As an unmarried woman, at the beginning of a promising career, she felt she had no choice.

"It was very different than it is today," she said on Wednesday. "In the mid-50s, if you got pregnant, you went away and you were ostracized."

In the midst of nursing school in Edmonton, Sims went away to Vancouver to have her baby in secret.

She only got a glimpse of her newborn through the glass of the maternity ward, before her daughter was taken to a foster home.

"I never even got a chance to hold her, and they said I couldn't see her either. But you know, I went down to the nursery and did see her.

"It was so surreal. When it was over ... I got on with my life and I had to kind of put it behind me. Although that's so hard for a mother to do."

Years later, even after she married and had four more daughters, Sims always pined for the baby girl she had given up.

She signed her name to a passive registry, a database designed to reconnect adoptive parents with their birth children.

But she never got a match.

She quietly searched for years, and never told anyone but her husband.

When he died last year, she decided to resume her search in earnest.

With the blessing of her children, she sent away for the official birth and adoption records.

"I hadn't told my daughters, and I told them in May and they were very encouraging," said Sims, who called CBC 's Alberta@Noon radio show on Tuesday to share her story.

"So I applied for the birth certificate and the original adoption record. And the day it came, her name was there.

"Within 20 minutes, I found her on Facebook. I was just totally overwhelmed.

"I took a little bit longer to get in touch with her because I wanted to pursue it carefully and not upset her."

Sims spent hours perfecting a letter to her daughter, and anxiously posted it, preparing for the worst. She feared she would be met with bitterness, even rejection.

A week later, a letter came in the mail. Her daughter was cautious but kind.

"I heard back from her and she said she never thought I would ever look for her, but she was very happy that I had," Sims said. "She said she had a wonderful childhood and wonderful parents.

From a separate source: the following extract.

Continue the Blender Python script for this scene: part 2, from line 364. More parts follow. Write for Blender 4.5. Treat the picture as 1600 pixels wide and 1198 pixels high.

"That made me feel really good, to know that she had a good upbringing."

The pair corresponded through letters and email for months. On Tuesday, they finally felt ready to talk.

Sims was "terrified" about the phone call, but as soon as she heard her daughter's voice she was flooded with relief.

"It was so natural. It was just like we had known each other forever. We just couldn't think of enough things to talk about," Sims said.

"It gives me goosebumps, because it's almost like there's too much excitement in my life. But it's a good thing."

Sims will fly to Victoria, B.C., in three weeks to meet her daughter — and her daughter's two children — for the first time. She now has 12 grandchildren.

The entire family plans to get together in Calgary over the holidays.

"I just feel so fortunate that it worked out the way it did, because you just never know when you go looking for someone," she said.

"It's a very good news story all the way around. I was aware that it might not work out that way. I was prepared, but it just looks like a really great, happy ending for me and my family."